The assertions and/or claims made by Mr. Skiba are all in the form of broad and general question. Each one lacks specificity (dates, times, locations, employees involved, etc.) as to how it pertains to him. As the petitioner, Mr. Skiba has the burden to present relevant facts to the Carrier so that it may properly investigate and process the claims. It is not the Carrier’s responsibility to wade through vague assertions to try to figure out the true nature of the claim.


Finally, this Board agrees with the Carrier’s assertion that Mr. Skiba is attempting to pyramid multiple claims involving the same underlying incident. Based on arbitral precedent, the filing of duplicate claims covering the same subject is impermissible under the Railway Labor Act and cause for dismissal. In reviewing the record before us, we find that the many of the claims being alleged by Mr.

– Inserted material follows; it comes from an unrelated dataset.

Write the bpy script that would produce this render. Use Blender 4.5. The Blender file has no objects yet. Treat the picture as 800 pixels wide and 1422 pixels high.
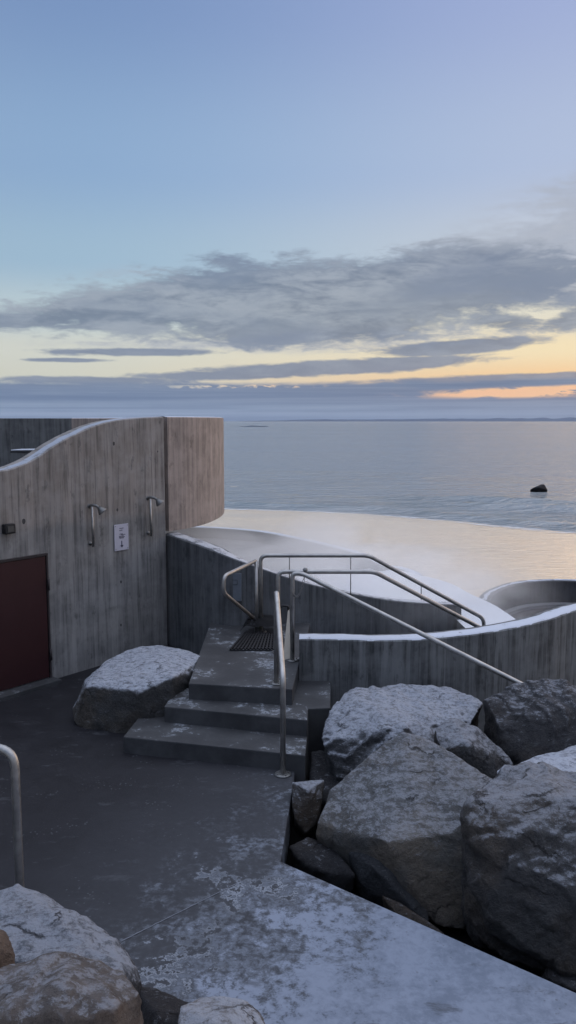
import bpy, bmesh, math, random
import numpy as np
from mathutils import Vector, noise, Matrix

random.seed(7)
S = bpy.context.scene
COL = S.collection
R = math.radians

# ------------------------------------------------------------------ camera
F = 1116.0                      # focal length in photo pixels (photo 800 x 1422)
H = 3.2                         # eye height above the lower paving
TH = math.atan(126.0 / F)       # pitch down
CT, ST = math.cos(TH), math.sin(TH)
cam_d = bpy.data.cameras.new('camera')
cam = bpy.data.objects.new('camera', cam_d)
COL.objects.link(cam)
cam.location = (0, 0, H)
cam.rotation_euler = (R(90) - TH, 0, 0)
cam_d.sensor_fit = 'VERTICAL'
cam_d.sensor_height = 36.0
cam_d.sensor_width = 24.0
cam_d.lens = F / 1422.0 * 36.0
cam_d.clip_start = 0.05
cam_d.clip_end = 60000
S.camera = cam
CAM = Vector((0, 0, H))

def ray(px, py):
    u = (px - 400.0) / F
    v = (711.0 - py) / F
    return Vector((u, CT + ST * v, -ST + CT * v))
def G(px, py, z=0.0):           # point on the level z
    d = ray(px, py)
    return CAM + d * ((z - H) / d.z)
def Q(px, py, Y):               # point at distance Y
    d = ray(px, py)
    return CAM + d * (Y / d.y)

# ------------------------------------------------------------------ world
SUN_AZ, SUN_EL = R(48), R(4)
w = bpy.data.worlds.new('World')
S.world = w
w.use_nodes = True
w.cycles.sampling_method = 'NONE'
nt = w.node_tree
nt.nodes.clear()
def lin(c):
    return tuple(((x / 255) / 12.92 if x / 255 <= 0.04045 else ((x / 255 + 0.055) / 1.055) ** 2.4) for x in c)

class NB:
    """small helper for node trees"""
    def __init__(s, tree): s.t = tree
    def n(s, typ, **kw):
        o = s.t.nodes.new(typ)
        for k, v in kw.items(): setattr(o, k, v)
        return o
    def set(s, sock, v):
        if isinstance(v, bpy.types.NodeSocket): s.t.links.new(v, sock)
        else: sock.default_value = v
    def m(s, op, a, b=0.0, c=None, clamp=False):
        o = s.n('ShaderNodeMath', operation=op, use_clamp=clamp)
        s.set(o.inputs[0], a); s.set(o.inputs[1], b)
        if c is not None: s.set(o.inputs[2], c)
        return o.outputs[0]
    def ss(s, x, a, b):
        o = s.n('ShaderNodeMapRange', interpolation_type='SMOOTHSTEP')
        s.set(o.inputs['Value'], x); s.set(o.inputs['From Min'], a); s.set(o.inputs['From Max'], b)
        return o.outputs[0]
    def comb(s, x, y, z=0.0):
        o = s.n('ShaderNodeCombineXYZ')
        s.set(o.inputs[0], x); s.set(o.inputs[1], y); s.set(o.inputs[2], z)
        return o.outputs[0]
    def noise(s, vec, scale, detail=4, rough=0.55, dist=0.0, dims='3D'):
        o = s.n('ShaderNodeTexNoise', noise_dimensions=dims)
        if vec is not None: s.set(o.inputs['Vector'], vec)
        o.inputs['Scale'].default_value = scale
        o.inputs['Detail'].default_value = detail
        o.inputs['Roughness'].default_value = rough
        o.inputs['Distortion'].default_value = dist
        return o.outputs['Fac']
    def mix(s, f, a, b, blend='MIX'):
        o = s.n('ShaderNodeMix', data_type='RGBA', blend_type=blend)
        s.set(o.inputs[0], f)
        for i, v in ((6, a), (7, b)):
            if isinstance(v, (tuple, list)) and len(v) == 3: v = (*v, 1)
            s.set(o.inputs[i], v)
        return o.outputs[2]
    def ramp(s, f, stops, interp='EASE'):
        o = s.n('ShaderNodeValToRGB')
        o.color_ramp.interpolation = interp
        e = o.color_ramp.elements
        while len(e) > 1: e.remove(e[0])
        e[0].position = stops[0][0]; e[0].color = (*stops[0][1], 1)
        for p, c in stops[1:]:
            k = e.new(p); k.color = (*c, 1)
        s.set(o.inputs[0], f)
        return o.outputs[0]
    def map(s, vec, scale=(1, 1, 1), loc=(0, 0, 0), rot=(0, 0, 0)):
        o = s.n('ShaderNodeMapping')
        s.set(o.inputs[0], vec)
        o.inputs['Scale'].default_value = scale
        o.inputs['Location'].default_value = loc
        o.inputs['Rotation'].default_value = rot
        return o.outputs[0]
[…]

Skiba stem from one or two situations.


The Board has carefully reviewed the voluminous record and for all the foregoing reasons finds that it lacks jurisdiction to make a final determination. Therefore, this claim must be dismissed in its entirety.


AWARD


Claim dismissed.


ORDER


This Board, after consideration of the dispute identified above, hereby orders that an Award favorable to the Petitioner(s) not be made.


NATIONAL RAILROAD ADJUSTMENT BOARD

By Order of Third Division Dated at Chicago, Illinois, this 6th day of January 2021.